Dust Off the Bones, by Paul Howarth

I have a few rules about reading. If a book doesn’t hook you within 50 pages, stop reading it. Dog earring and writing in a book is okay, but only if it’s yours. And, if I finish a book before going to bed, I have to immediately start a new one. While I might bend on the first of these rules, books like Paul Howarth’s Dust Off the Bones remind me why I made the third rule in the first place. The ending of this book had my pulse pounding so hard that I needed the start of a new book to wind myself back down so that I could sleep. Howarth takes us into the outback of Australia, before and after the turn of the twentieth century, to give us a harrowing story about violence, racism, guilt, and the ties that bind.
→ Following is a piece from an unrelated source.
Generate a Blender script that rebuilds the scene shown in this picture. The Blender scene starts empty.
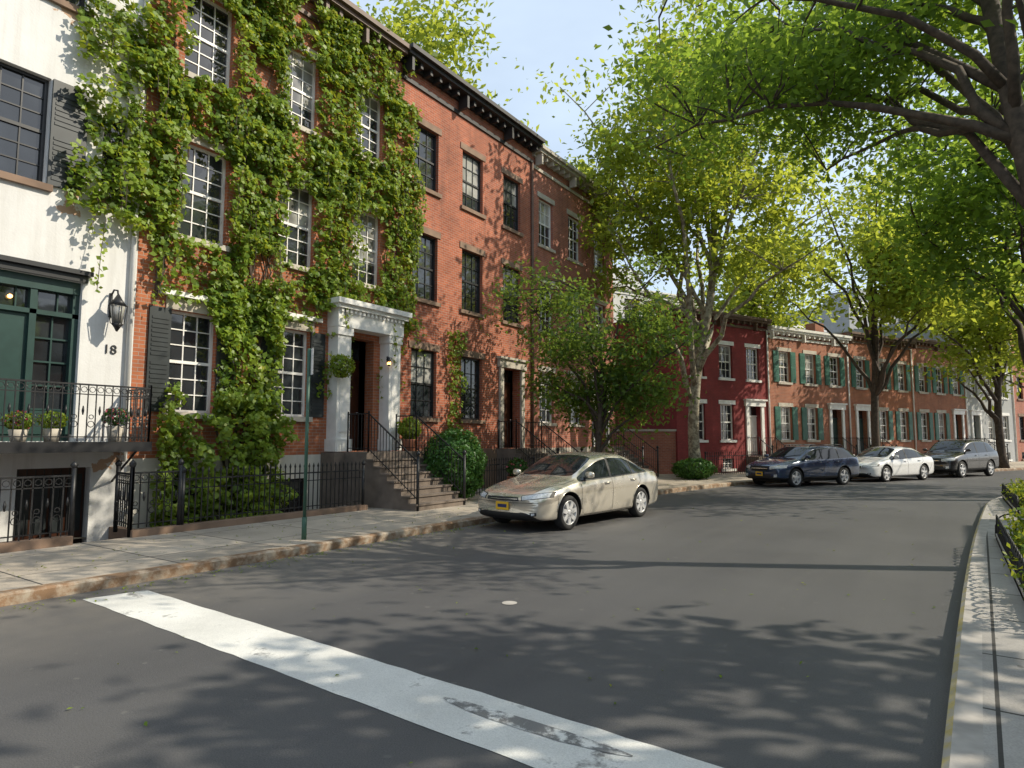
import bpy, bmesh, math, random
import numpy as np
from mathutils import Vector, Matrix, noise
from mathutils.bvhtree import BVHTree
random.seed(7); rng=np.random.default_rng(11)
rad=math.radians
scene=bpy.context.scene
scene.view_settings.view_transform='Standard'
try: scene.view_settings.look='None'
except Exception: pass
scene.view_settings.exposure=0
COL=scene.collection

# ------------------------------------------------------------ materials
def newmat(name):
    m=bpy.data.materials.new(name); m.use_nodes=True
    nt=m.node_tree; b=nt.nodes['Principled BSDF']
    return m,nt,b
def N(nt,t,**kw):
    n=nt.nodes.new(t)
    for k,v in kw.items():
        if k in n.inputs: n.inputs[k].default_value=v
        else: setattr(n,k,v)
    return n
def c4(c): return (c[0],c[1],c[2],1)
def mixc(nt,fac,a,b,mode='MIX'):
    n=nt.nodes.new('ShaderNodeMix'); n.data_type='RGBA'; n.blend_type=mode
    for i,v in ((0,fac),(6,a),(7,b)):
        if hasattr(v,'links'): nt.links.new(v,n.inputs[i])
        elif isinstance(v,(tuple,list)): n.inputs[i].default_value=c4(v)
        else: n.inputs[i].default_value=v
    return n.outputs[2]
def noi(nt,vec,scale,detail=4,rough=.6):
    n=N(nt,'ShaderNodeTexNoise'); n.inputs['Scale'].default_value=scale; n.inputs['Detail'].default_value=detail; n.inputs['Roughness'].default_value=rough
    if vec is not None: nt.links.new(vec,n.inputs['Vector'])
    return n.outputs['Fac']
def ramp(nt,fac,stops):
    r=nt.nodes.new('ShaderNodeValToRGB'); e=r.color_ramp.elements
    while len(e)<len(stops): e.new(.5)
    for i,(p,c) in enumerate(stops):
        e[i].position=p; e[i].color=c4(c) if isinstance(c,(tuple,list)) else (c,c,c,1)
    nt.links.new(fac,r.inputs[0]); return r.outputs[0]
def bump(nt,b,h,strength=.3,dist=.01):
    n=nt.nodes.new('ShaderNodeBump'); n.inputs['Strength'].default_value=strength; n.inputs['Distance'].default_value=dist
    nt.links.new(h,n.inputs['Height']); nt.links.new(n.outputs[0],b.inputs['Normal'])
def simple(name,c,rough=.6,metal=0,var=.25,scale=3,bmp=0,coat=0,emit=None):
    m,nt,b=newmat(name)
    b.inputs['Roughness'].default_value=rough; b.inputs['Metallic'].default_value=metal
    b.inputs['Coat Weight'].default_value=coat; b.inputs['Coat Roughness'].default_value=.03
    tc=N(nt,'ShaderNodeTexCoord').outputs['Object']
    f=noi(nt,tc,scale,2)
    f=ramp(nt,f,[(.3,0.),(.7,1.)])
    lo=tuple(x*(1-var) for x in c); hi=tuple(min(1,x*(1+var*.6)) for x in c)
    nt.links.new(mixc(nt,f,lo,hi),b.inputs['Base Color'])
    if bmp: bump(nt,b,noi(nt,tc,60,2),bmp,.004)
    if emit:
        b.inputs['Emission Color'].default_value=c4(emit[0]); b.inputs['Emission Strength'].default_value=emit[1]
    return m
def brick(name,c1,c2,mort=(.34,.28,.23),stain=.35):
    m,nt,b=newmat(name)
    uv=N(nt,'ShaderNodeTexCoord').outputs['UV']
    t=N(nt,'ShaderNodeTexBrick'); nt.links.new(uv,t.inputs['Vector'])
    t.inputs['Scale'].default_value=1; t.inputs['Brick Width'].default_value=.215; t.inputs['Row Height'].default_value=.075
    t.inputs['Mortar Size'].default_value=.006; t.inputs['Mortar Smooth'].default_value=.2; t.inputs['Bias'].default_value=-.1
    t.inputs['Color1'].default_value=c4(c1); t.inputs['Color2'].default_value=c4(c2); t.inputs['Mortar'].default_value=c4(mort)
    big=ramp(nt,noi(nt,uv,.7,5,.65),[(.3,.68),(.65,1.15)])
    c=mixc(nt,1.,t.outputs['Color'],big,'MULTIPLY')
    mp=N(nt,'ShaderNodeMapping'); mp.inputs['Scale'].default_value=(3,.25,1); nt.links.new(uv,mp.inputs['Vector'])
    st=ramp(nt,noi(nt,mp.outputs[0],1.4,3),[(.5,0.),(.75,stain)])
    c=mixc(nt,st,c,(.09,.055,.045))
    nt.links.new(c,b.inputs['Base Color']); b.inputs['Roughness'].default_value=.9
    bump(nt,b,t.outputs['Fac'],-.5,.006)
    return m
def stucco(name,c,peel=False):
    m,nt,b=newmat(name)
    uv=N(nt,'ShaderNodeTexCoord').outputs['UV']
    big=ramp(nt,noi(nt,uv,.8,5,.7),[(.3,.84),(.7,1.)])
    cc=mixc(nt,1.,c,big,'MULTIPLY')
    mp=N(nt,'ShaderNodeMapping'); mp.inputs['Scale'].default_value=(5,.3,1); nt.links.new(uv,mp.inputs['Vector'])
    st=ramp(nt,noi(nt,mp.outputs[0],1.2,4),[(.48,0.),(.8,.35)])
    cc=mixc(nt,st,cc,(.3,.27,.22))
    if peel:
        p=ramp(nt,noi(nt,uv,1.1,7,.6),[(.66,0.),(.67,1.)])
        cc=mixc(nt,p,cc,(.46,.30,.20))
    nt.links.new(cc,b.inputs['Base Color']); b.inputs['Roughness'].default_value=.85
    bump(nt,b,noi(nt,uv,25,4),.35,.01)
    return m
def leafmat(name,dark,mid,light,trans,tf=.4,red=None):
    m,nt,b=newmat(name)
    a=N(nt,'ShaderNodeAttribute'); a.attribute_name='rnd'
    st=[(0.,dark),(.5,mid),(.93,light)]
    if red: st.append((1.,red))
    c=ramp(nt,a.outputs['Fac'],st)
    d=N(nt,'ShaderNodeBsdfDiffuse'); nt.links.new(c,d.inputs['Color'])
    gl=N(nt,'ShaderNodeBsdfGlossy'); gl.inputs['Roughness'].default_value=.45; gl.inputs['Color'].default_value=(.5,.5,.5,1)
    m0=N(nt,'ShaderNodeMixShader'); m0.inputs[0].default_value=.07; nt.links.new(d.outputs[0],m0.inputs[1]); nt.links.new(gl.outputs[0],m0.inputs[2])
    t=N(nt,'ShaderNodeBsdfTranslucent')
    tcn=mixc(nt,a.outputs['Fac'],tuple(x*.65 for x in trans),trans)
    nt.links.new(tcn,t.inputs['Color'])
    mx=N(nt,'ShaderNodeMixShader'); mx.inputs[0].default_value=tf
    nt.links.new(m0.outputs[0],mx.inputs[1]); nt.links.new(t.outputs[0],mx.inputs[2])
    nt.links.new(mx.outputs[0],nt.nodes['Material Output'].inputs['Surface'])
    nt.nodes.remove(b)
    return m
def glassmat(name,c,amt=.5,car=False):
    m,nt,b=newmat(name)
    uv=N(nt,'ShaderNodeTexCoord').outputs['Object']
    if car: b.inputs['Base Color'].default_value=c4(c)
    else:
        f=ramp(nt,noi(nt,uv,.9,2),[(.45,0.),(.6,1.)])
        nt.links.new(mixc(nt,f,c,tuple(x*amt for x in c)),b.inputs['Base Color'])
        bump(nt,b,noi(nt,uv,2.2,1),.12,.02)
    b.inputs['Roughness'].default_value=.04; b.inputs['IOR'].default_value=1.5 if car else 1.8
    return m
def asphalt():
    m,nt,b=newmat('asphalt')
    tc=N(nt,'ShaderNodeTexCoord').outputs['Object']
    g=ramp(nt,noi(nt,tc,110,3,.75),[(.3,.5),(.72,1.7)])
    big=ramp(nt,noi(nt,tc,.35,6,.6),[(.3,.8),(.7,1.22)])
    c=mixc(nt,1.,(.074,.073,.076),g,'MULTIPLY'); c=mixc(nt,1.,c,big,'MULTIPLY')
    sp=ramp(nt,noi(nt,tc,9,2,.4),[(.72,0.),(.75,.5)])
    c=mixc(nt,sp,c,(.17,.165,.155))
    mp=N(nt,'ShaderNodeMapping'); mp.inputs['Scale'].default_value=(1.1,.06,1); nt.links.new(tc,mp.inputs['Vector'])
    tr=ramp(nt,noi(nt,mp.outputs[0],1.,3),[(.4,0.),(.65,.4)])
    c=mixc(nt,tr,c,(.115,.112,.11))
    sx=N(nt,'ShaderNodeSeparateXYZ'); nt.links.new(tc,sx.inputs[0])
    mr=N(nt,'ShaderNodeMapRange'); mr.inputs['From Min'].default_value=-5.4; mr.inputs['From Max'].default_value=-8.2; nt.links.new(sx.outputs[0],mr.inputs['Value'])
    mm=mixc(nt,1.,mr.outputs[0],ramp(nt,noi(nt,tc,2.,5),[(.3,.2),(.7,.9)]),'MULTIPLY')
    c=mixc(nt,mm,c,(.21,.19,.165))
    nt.links.new(c,b.inputs['Base Color']); b.inputs['Roughness'].default_value=.62
    bump(nt,b,noi(nt,tc,130,2,.7),.6,.007)
    return m
def concrete(name,c,slab=1.5,row=1.5,ang=0):
    m,nt,b=newmat(name)
    tc=N(nt,'ShaderNodeTexCoord').outputs['Object']
    mp=N(nt,'ShaderNodeMapping'); mp.inputs['Rotation'].default_value=(0,0,ang); nt.links.new(tc,mp.inputs['Vector'])
    t=N(nt,'ShaderNodeTexBrick'); nt.links.new(mp.outputs[0],t.inputs['Vector']); t.offset=0
    t.inputs['Scale'].default_value=1; t.inputs['Brick Width'].default_value=slab; t.inputs['Row Height'].default_value=row
    t.inputs['Mortar Size'].default_value=.012; t.inputs['Mortar Smooth'].default_value=.1
    t.inputs['Color1'].default_value=c4(c); t.inputs['Color2'].default_value=c4(tuple(x*.8 for x in c)); t.inputs['Mortar'].default_value=(.06,.055,.05,1)
    big=ramp(nt,noi(nt,tc,.9,6,.65),[(.3,.7),(.7,1.15)])
    g=ramp(nt,noi(nt,tc,90,2),[(.3,.85),(.7,1.12)])
    cc=mixc(nt,1.,t.outputs['Color'],big,'MULTIPLY'); cc=mixc(nt,1.,cc,g,'MULTIPLY')
    sp=ramp(nt,noi(nt,tc,7,2,.4),[(.70,0.),(.73,.55)])
    cc=mixc(nt,sp,cc,(.08,.075,.07))
    nt.links.new(cc,b.inputs['Base Color']); b.inputs['Roughness'].default_value=.85
    bump(nt,b,t.outputs['Fac'],-.6,.01)
    return m
def worn(name,c,under,lo=.5,hi=.56,scale=6):
    m,nt,b=newmat(name)
    tc=N(nt,'ShaderNodeTexCoord').outputs['Object']
    f=ramp(nt,noi(nt,tc,scale,7,.72),[(lo,0.),(hi,1.)])
    g=ramp(nt,noi(nt,tc,120,2),[(.3,.8),(.7,1.05)])
    big=ramp(nt,noi(nt,tc,1.3,4),[(.3,.75),(.7,1.)])
    cc=mixc(nt,1.,c,g,'MULTIPLY'); cc=mixc(nt,1.,cc,big,'MULTIPLY')
    nt.links.new(mixc(nt,f,cc,under),b.inputs['Base Color']); b.inputs['Roughness'].default_value=.7
    bump(nt,b,noi(nt,tc,140,2),.3,.005)
    return m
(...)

The violence starts early in Dust Off the Bones. The book opens with a brief prologue set in Queensland in 1885, in which an itinerant minister stumbles across the scene of a massacre of an entire tribe of Aboriginal Australians. The minister rushes to the nearest town to report it to the magistrate, only to be strongly “encouraged” to let it go. The next chapters jump ahead five years and to new narrators. As the pages tick by, we learn a little more about what happened in 1885. Our new narrators, Billy and Tommy McBride, are the surviving members of their family, who were violently killed in 1885. The official story has it that the family’s Aboriginal servant killed the McBrides while the boys were off fishing. A unit of Native Police—a horrific paramilitary group who killed an untold number of Aboriginal people as white settlers moved further and further into Aboriginal territory—go off after the servant and, ostensibly, kill him, his companions, and also a lot of members of the Kurrong*.
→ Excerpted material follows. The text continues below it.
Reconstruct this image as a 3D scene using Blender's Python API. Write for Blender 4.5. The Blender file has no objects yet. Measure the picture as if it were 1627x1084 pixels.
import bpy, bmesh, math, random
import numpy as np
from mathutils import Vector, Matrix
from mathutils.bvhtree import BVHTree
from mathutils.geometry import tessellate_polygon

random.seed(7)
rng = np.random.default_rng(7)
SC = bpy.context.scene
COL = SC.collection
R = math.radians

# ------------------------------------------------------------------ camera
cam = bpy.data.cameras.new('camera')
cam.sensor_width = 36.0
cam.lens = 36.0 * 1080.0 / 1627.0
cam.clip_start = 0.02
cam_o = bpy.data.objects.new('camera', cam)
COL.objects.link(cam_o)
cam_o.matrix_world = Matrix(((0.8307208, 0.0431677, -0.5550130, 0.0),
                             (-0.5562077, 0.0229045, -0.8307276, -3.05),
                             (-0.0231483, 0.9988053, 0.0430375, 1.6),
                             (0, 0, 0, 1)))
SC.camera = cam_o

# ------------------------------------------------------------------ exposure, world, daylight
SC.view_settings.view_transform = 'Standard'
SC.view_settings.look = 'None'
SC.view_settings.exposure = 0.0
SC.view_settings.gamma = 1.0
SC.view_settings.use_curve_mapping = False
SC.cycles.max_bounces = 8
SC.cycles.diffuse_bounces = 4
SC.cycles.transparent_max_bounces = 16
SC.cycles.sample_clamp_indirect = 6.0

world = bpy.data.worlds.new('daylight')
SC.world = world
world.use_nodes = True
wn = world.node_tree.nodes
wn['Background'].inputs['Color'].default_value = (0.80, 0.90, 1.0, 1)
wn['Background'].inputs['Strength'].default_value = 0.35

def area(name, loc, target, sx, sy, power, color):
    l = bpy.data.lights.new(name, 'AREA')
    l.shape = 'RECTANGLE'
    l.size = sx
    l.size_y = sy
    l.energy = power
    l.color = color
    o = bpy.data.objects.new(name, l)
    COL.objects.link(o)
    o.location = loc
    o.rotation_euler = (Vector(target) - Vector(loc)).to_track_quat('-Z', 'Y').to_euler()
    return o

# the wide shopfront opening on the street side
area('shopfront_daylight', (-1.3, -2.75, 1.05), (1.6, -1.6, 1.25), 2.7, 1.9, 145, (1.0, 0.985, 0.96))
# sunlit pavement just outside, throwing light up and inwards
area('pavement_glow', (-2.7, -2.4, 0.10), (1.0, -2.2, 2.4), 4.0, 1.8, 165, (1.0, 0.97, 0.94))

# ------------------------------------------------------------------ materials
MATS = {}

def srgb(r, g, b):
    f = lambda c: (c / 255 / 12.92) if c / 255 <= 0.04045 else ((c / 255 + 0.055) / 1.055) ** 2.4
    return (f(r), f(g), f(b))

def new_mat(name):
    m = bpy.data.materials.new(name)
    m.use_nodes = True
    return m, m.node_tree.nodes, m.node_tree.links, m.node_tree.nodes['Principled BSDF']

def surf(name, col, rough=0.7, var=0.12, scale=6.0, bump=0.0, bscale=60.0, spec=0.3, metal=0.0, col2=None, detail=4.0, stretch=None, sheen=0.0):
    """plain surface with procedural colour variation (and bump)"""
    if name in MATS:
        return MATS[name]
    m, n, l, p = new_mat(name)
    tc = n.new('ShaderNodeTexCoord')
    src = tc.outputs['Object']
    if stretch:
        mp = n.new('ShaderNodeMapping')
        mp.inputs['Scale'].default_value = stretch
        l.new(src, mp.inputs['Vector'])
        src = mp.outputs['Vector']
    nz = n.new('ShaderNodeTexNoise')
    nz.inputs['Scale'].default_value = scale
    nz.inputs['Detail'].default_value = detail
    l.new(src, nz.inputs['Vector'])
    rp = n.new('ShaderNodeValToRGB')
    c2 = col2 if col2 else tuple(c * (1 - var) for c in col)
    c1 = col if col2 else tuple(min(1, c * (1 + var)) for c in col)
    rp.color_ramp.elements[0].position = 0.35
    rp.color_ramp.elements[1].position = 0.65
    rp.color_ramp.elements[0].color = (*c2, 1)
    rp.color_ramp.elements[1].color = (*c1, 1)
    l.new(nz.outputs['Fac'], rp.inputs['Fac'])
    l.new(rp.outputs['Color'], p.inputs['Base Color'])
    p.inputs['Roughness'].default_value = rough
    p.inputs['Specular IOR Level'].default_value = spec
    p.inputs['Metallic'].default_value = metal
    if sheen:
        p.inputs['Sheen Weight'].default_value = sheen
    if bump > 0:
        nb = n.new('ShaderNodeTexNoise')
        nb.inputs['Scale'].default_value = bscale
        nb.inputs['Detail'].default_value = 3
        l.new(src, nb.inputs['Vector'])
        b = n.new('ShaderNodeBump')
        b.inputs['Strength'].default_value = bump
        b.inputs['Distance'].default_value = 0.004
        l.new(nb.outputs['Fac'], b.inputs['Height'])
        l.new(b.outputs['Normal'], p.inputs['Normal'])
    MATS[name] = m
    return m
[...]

The man in charge of the unit of police is absolutely terrifying. Edmund Noone is a virulent racist who thinks nothing of torturing, raping, or killing people. Noone haunts the McBride brothers. He pushed Billy into doing terrible things, then holds the knowledge over the man, adds threats against everyone he loves, to get Noone a little further along his career path. The mere thought of Noone—and an accidental killing plus a whopping dose of post-traumatic stress disorder—send Tommy running from Queensland to Victoria. Dust Off the Bones jumps ahead from 1890 to 1897 to 1906 and beyond, dropping in on the characters as they try to build lives in the shadow of what they did. And, as if this wasn’t complicated enough, a crusading, anti-racist lawyer from Brisbane is trying to uncover the truth of what happened and finally nail Noone to the wall as he deserves.

All the blood and betrayal in the dusty Australian Outback gave me strong Western genre vibes. This is one of the best of the genre I’ve read because the women are complex, strong characters and the racism of the white characters doesn’t extend to the characterization or actions of the Aboriginal people. The plot is also absolutely fantastic; reading it was like the literary equivalent of being a frog in heating water. The longer I read, the faster I went. I just had to know what would happen. Who would survive to the end? Would the truth come out? Would there be justice? Could there be justice?

Dust Off the Bones is an extraordinary read and I would recommend it to any fan of historical fiction who also has a strong stomach.

I received a free copy of this book from the publisher via NetGalley, for review consideration.

*As far as I can tell, the Kurrong are fictional, but what happened to them was not uncommon before, during, and after the years that the Native Police were active.